Reproduce exactly the lines from the one containing "1081 pixels high." through the one containing "tag(obj('wall_arch', bm, M_stair), kind='structure')", both included, and nothing else.
BEGIN
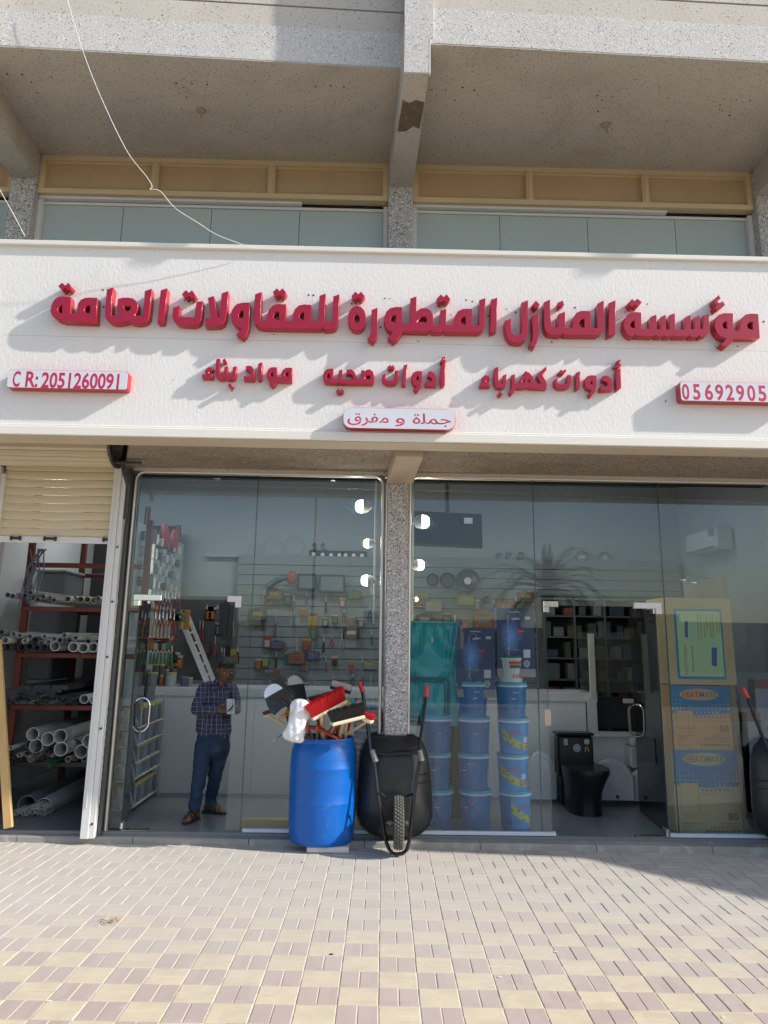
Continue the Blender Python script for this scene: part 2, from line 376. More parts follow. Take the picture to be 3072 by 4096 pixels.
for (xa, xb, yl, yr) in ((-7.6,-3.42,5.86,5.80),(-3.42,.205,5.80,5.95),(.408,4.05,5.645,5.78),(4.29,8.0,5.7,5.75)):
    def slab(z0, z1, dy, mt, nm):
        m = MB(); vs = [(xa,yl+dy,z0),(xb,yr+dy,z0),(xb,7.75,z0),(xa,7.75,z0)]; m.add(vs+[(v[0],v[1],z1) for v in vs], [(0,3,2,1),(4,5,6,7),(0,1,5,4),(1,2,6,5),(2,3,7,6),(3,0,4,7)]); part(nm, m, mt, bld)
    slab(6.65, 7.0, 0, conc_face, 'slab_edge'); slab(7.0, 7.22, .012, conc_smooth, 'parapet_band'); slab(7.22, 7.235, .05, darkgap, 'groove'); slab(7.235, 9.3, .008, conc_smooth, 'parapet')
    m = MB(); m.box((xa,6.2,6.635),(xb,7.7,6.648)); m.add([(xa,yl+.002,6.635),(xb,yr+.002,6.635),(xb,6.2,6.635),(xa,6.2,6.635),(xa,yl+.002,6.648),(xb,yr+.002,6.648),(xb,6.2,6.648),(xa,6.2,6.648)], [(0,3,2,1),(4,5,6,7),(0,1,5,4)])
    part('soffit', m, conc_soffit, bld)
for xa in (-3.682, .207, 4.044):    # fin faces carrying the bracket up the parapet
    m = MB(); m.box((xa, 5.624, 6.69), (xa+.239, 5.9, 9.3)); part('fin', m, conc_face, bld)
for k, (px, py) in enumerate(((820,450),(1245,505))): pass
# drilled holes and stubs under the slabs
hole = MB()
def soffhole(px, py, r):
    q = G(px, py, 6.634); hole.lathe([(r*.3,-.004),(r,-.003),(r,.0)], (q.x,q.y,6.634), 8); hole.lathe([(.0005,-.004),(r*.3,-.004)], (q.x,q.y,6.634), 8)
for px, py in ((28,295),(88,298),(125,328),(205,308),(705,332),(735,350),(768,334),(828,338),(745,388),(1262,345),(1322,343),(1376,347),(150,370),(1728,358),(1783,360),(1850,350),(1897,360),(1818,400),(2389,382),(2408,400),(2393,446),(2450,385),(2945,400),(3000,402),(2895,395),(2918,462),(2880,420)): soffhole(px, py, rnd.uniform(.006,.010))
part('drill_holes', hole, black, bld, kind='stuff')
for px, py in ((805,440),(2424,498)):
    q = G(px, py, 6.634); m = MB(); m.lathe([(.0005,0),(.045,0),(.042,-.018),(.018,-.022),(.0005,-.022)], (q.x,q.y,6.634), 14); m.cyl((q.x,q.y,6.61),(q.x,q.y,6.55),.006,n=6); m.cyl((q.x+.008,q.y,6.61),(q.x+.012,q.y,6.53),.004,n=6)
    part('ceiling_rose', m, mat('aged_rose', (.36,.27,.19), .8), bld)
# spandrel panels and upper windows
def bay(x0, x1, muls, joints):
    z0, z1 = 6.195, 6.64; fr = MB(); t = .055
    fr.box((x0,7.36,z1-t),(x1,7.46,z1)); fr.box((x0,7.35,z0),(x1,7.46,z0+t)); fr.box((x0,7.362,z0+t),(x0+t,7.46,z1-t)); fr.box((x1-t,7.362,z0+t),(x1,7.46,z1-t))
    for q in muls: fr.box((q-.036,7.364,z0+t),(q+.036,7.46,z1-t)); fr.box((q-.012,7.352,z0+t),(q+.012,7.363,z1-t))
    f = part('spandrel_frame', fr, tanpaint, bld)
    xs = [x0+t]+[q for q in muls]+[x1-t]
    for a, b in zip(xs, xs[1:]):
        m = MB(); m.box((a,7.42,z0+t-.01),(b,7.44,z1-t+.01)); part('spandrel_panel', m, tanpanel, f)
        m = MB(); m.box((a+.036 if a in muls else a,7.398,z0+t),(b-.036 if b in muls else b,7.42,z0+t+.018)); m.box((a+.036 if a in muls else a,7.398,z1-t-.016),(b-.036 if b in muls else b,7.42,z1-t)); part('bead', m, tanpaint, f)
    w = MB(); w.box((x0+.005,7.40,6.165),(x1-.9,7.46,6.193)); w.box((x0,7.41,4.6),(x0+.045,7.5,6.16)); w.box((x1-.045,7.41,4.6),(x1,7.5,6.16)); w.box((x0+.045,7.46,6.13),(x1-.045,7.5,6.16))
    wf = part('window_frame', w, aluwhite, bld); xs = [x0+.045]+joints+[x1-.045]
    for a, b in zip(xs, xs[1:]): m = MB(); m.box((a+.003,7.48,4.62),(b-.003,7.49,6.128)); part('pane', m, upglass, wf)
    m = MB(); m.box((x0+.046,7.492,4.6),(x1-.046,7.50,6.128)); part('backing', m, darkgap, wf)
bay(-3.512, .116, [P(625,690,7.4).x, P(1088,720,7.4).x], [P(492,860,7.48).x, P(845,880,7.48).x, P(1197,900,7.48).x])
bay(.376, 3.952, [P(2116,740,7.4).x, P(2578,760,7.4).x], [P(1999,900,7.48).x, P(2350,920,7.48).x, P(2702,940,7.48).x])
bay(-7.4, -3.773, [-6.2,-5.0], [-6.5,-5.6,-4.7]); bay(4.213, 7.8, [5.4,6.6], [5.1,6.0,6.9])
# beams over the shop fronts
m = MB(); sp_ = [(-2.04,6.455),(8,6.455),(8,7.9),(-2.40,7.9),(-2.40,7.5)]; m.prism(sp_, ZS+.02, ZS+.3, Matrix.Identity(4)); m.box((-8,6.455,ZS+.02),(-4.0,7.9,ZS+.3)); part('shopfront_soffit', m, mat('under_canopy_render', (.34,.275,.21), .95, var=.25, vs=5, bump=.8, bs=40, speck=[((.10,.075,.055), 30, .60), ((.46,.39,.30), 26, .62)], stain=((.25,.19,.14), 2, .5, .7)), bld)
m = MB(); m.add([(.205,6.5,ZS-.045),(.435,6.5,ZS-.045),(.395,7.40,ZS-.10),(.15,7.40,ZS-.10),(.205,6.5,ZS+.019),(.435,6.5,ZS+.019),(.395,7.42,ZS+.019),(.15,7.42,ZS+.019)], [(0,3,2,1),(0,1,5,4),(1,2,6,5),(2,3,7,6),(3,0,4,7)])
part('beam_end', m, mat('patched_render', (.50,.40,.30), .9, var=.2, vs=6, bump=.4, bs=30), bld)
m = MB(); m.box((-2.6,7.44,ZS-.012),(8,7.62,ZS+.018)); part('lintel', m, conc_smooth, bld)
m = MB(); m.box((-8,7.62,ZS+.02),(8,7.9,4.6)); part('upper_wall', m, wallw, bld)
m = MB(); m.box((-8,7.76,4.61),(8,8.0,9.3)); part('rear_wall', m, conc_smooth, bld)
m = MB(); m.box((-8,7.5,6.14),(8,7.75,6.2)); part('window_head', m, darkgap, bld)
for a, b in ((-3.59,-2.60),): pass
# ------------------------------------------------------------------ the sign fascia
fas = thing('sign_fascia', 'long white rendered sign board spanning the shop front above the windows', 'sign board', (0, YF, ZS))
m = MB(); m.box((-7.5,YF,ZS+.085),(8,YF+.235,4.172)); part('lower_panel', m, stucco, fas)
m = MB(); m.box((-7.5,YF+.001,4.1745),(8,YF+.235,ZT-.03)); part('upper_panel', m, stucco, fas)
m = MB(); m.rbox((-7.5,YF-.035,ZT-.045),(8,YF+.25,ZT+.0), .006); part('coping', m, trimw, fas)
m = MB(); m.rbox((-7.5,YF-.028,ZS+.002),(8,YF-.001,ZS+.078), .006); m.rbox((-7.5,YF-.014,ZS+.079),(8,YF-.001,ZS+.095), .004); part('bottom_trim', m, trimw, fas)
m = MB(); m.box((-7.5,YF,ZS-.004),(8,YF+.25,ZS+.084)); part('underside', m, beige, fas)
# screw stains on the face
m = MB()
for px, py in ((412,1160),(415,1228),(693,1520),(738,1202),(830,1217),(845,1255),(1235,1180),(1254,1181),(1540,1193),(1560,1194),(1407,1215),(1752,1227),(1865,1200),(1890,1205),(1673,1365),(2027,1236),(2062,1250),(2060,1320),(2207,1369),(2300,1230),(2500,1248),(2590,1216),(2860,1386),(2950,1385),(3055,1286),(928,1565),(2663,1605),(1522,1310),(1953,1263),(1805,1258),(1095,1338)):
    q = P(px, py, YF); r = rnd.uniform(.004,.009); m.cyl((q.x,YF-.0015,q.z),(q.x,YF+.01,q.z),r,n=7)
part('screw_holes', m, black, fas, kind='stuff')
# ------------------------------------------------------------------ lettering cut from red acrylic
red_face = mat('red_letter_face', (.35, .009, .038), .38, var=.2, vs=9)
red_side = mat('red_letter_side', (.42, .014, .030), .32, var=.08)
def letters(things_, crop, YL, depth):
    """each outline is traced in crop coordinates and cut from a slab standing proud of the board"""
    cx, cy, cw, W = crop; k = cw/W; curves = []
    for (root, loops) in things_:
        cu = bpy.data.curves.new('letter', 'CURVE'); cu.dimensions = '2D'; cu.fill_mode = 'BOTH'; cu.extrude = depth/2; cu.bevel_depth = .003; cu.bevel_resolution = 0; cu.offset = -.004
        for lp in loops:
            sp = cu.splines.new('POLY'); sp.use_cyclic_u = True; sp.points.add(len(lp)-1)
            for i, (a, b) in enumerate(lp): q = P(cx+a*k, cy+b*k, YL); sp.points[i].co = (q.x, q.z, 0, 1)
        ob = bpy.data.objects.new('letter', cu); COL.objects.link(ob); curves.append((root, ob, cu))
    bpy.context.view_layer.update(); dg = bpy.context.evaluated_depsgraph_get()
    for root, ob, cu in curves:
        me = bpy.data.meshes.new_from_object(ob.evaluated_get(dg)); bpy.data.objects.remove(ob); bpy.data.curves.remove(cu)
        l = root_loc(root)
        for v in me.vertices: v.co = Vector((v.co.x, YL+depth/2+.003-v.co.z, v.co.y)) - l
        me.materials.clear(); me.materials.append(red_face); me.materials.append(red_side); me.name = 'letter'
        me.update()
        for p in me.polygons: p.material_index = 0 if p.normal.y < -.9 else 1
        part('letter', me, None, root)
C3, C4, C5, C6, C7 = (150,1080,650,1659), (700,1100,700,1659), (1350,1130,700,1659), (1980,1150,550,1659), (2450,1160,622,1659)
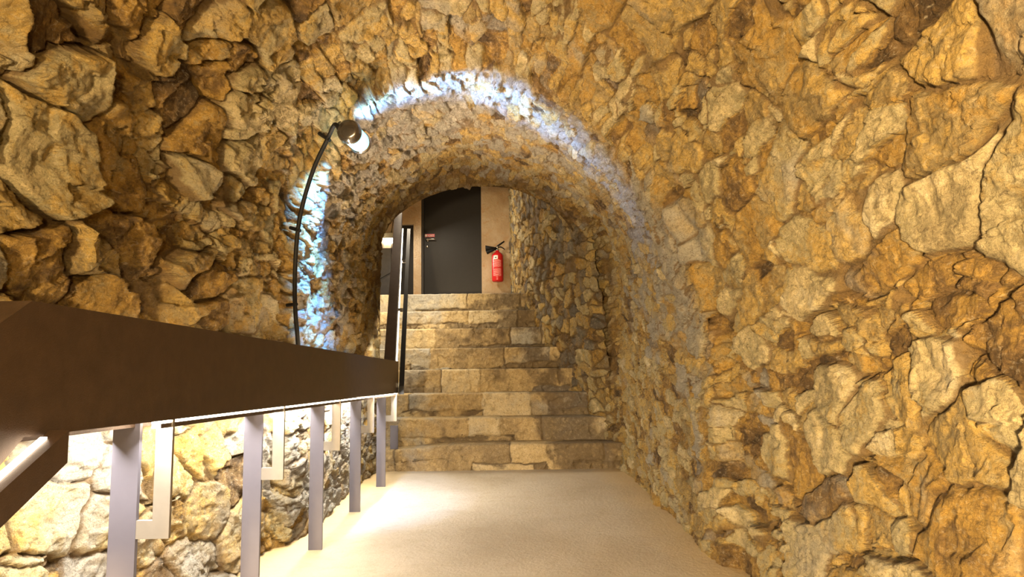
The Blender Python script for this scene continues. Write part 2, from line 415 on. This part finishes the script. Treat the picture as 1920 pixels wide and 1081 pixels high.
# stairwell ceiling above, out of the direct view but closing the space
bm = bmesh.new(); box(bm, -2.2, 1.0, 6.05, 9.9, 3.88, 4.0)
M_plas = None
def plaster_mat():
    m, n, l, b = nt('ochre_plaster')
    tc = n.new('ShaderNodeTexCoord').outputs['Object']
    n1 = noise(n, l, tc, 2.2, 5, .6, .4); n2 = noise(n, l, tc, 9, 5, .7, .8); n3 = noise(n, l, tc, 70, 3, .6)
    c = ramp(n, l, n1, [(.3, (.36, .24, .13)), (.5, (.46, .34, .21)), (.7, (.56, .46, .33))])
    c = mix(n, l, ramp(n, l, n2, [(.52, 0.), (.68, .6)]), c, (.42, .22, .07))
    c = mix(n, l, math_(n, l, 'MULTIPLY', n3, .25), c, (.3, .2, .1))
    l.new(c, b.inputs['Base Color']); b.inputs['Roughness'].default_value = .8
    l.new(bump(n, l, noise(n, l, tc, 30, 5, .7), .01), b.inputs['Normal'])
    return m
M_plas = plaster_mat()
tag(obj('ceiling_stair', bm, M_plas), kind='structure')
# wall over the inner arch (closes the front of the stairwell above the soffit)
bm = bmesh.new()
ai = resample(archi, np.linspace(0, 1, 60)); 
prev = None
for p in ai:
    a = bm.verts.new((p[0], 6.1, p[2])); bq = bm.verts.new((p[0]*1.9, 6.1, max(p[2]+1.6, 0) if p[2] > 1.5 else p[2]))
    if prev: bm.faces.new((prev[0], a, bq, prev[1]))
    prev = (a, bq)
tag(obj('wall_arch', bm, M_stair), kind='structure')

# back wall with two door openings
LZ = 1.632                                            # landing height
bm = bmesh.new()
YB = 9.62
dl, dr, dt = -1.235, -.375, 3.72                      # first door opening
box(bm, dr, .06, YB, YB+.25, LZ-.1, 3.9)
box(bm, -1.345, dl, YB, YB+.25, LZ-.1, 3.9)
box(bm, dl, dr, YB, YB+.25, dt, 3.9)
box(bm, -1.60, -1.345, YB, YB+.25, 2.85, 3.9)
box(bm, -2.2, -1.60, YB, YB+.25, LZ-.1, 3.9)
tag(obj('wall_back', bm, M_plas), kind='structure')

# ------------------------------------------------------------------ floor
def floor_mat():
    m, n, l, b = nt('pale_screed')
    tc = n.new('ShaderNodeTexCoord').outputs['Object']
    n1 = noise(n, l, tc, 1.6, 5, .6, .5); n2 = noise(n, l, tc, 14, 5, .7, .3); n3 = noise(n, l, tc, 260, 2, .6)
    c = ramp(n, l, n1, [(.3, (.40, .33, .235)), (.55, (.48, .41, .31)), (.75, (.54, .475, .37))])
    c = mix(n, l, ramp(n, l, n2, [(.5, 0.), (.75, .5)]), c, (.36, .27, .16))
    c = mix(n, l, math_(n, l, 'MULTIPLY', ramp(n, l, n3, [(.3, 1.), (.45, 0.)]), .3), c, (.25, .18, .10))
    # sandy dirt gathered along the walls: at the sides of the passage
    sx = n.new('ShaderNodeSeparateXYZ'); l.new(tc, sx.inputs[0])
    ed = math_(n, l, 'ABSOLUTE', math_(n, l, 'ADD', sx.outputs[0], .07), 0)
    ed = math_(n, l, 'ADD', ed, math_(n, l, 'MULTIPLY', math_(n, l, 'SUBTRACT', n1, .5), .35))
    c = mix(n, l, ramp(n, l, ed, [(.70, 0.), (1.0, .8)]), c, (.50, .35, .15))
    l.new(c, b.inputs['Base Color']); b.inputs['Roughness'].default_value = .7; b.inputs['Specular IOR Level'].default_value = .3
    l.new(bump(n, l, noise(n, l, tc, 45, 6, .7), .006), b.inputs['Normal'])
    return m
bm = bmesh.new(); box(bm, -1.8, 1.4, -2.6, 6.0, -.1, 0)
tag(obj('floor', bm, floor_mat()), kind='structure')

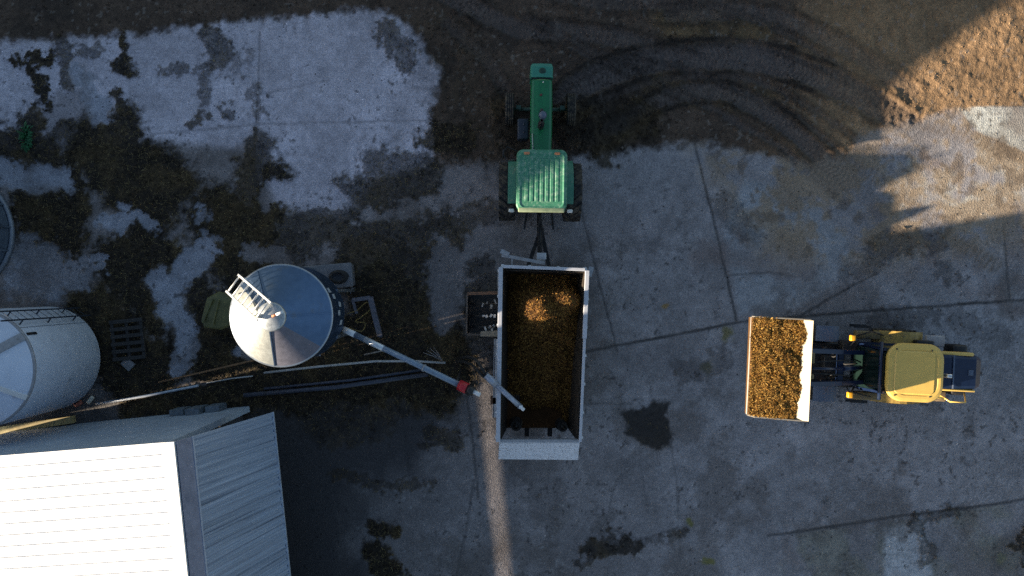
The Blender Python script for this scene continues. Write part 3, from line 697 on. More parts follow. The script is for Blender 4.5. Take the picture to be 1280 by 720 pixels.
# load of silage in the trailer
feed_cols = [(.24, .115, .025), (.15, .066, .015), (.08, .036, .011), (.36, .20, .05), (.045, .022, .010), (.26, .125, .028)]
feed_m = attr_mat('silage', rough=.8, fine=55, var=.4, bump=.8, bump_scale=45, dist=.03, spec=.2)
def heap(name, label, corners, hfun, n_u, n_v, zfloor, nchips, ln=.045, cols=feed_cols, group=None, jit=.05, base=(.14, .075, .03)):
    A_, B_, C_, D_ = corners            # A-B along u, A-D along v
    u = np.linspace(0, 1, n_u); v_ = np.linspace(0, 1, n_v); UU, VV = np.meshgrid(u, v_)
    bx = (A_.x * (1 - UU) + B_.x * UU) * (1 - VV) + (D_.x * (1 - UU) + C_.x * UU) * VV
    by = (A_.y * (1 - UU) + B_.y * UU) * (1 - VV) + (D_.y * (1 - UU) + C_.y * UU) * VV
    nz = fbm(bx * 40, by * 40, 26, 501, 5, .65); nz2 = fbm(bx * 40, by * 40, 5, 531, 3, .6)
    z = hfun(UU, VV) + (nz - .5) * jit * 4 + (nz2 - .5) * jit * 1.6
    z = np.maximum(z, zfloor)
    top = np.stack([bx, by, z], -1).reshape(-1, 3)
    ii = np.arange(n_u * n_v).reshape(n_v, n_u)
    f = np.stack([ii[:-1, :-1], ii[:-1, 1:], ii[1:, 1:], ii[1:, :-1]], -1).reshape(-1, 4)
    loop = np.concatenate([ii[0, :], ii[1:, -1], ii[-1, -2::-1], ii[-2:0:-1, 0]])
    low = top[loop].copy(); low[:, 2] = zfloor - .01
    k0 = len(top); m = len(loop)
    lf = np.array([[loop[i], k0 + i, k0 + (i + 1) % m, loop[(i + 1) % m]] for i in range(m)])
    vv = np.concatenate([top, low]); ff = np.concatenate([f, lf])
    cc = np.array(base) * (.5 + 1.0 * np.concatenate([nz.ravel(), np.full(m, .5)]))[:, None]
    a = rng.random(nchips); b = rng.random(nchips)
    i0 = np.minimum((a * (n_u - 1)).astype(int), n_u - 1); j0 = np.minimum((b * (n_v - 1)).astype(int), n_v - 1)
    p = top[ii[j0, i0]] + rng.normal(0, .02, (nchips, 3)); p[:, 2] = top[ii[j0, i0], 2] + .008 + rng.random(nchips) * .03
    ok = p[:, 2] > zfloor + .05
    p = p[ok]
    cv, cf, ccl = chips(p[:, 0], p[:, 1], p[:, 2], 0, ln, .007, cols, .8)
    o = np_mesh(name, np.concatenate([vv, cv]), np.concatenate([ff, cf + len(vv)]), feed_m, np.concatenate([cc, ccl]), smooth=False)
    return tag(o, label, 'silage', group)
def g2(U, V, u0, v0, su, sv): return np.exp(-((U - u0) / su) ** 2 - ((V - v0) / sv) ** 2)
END
_EXPECTED ANSWER_
The Blender Python script for this scene continues. Write part 2, from line 415 on. This part finishes the script. Treat the picture as 1920 pixels wide and 1081 pixels high.
# stairwell ceiling above, out of the direct view but closing the space
bm = bmesh.new(); box(bm, -2.2, 1.0, 6.05, 9.9, 3.88, 4.0)
M_plas = None
def plaster_mat():
    m, n, l, b = nt('ochre_plaster')
    tc = n.new('ShaderNodeTexCoord').outputs['Object']
    n1 = noise(n, l, tc, 2.2, 5, .6, .4); n2 = noise(n, l, tc, 9, 5, .7, .8); n3 = noise(n, l, tc, 70, 3, .6)
    c = ramp(n, l, n1, [(.3, (.36, .24, .13)), (.5, (.46, .34, .21)), (.7, (.56, .46, .33))])
    c = mix(n, l, ramp(n, l, n2, [(.52, 0.), (.68, .6)]), c, (.42, .22, .07))
    c = mix(n, l, math_(n, l, 'MULTIPLY', n3, .25), c, (.3, .2, .1))
    l.new(c, b.inputs['Base Color']); b.inputs['Roughness'].default_value = .8
    l.new(bump(n, l, noise(n, l, tc, 30, 5, .7), .01), b.inputs['Normal'])
    return m
M_plas = plaster_mat()
tag(obj('ceiling_stair', bm, M_plas), kind='structure')
# wall over the inner arch (closes the front of the stairwell above the soffit)
bm = bmesh.new()
ai = resample(archi, np.linspace(0, 1, 60)); 
prev = None
for p in ai:
    a = bm.verts.new((p[0], 6.1, p[2])); bq = bm.verts.new((p[0]*1.9, 6.1, max(p[2]+1.6, 0) if p[2] > 1.5 else p[2]))
    if prev: bm.faces.new((prev[0], a, bq, prev[1]))
    prev = (a, bq)
tag(obj('wall_arch', bm, M_stair), kind='structure')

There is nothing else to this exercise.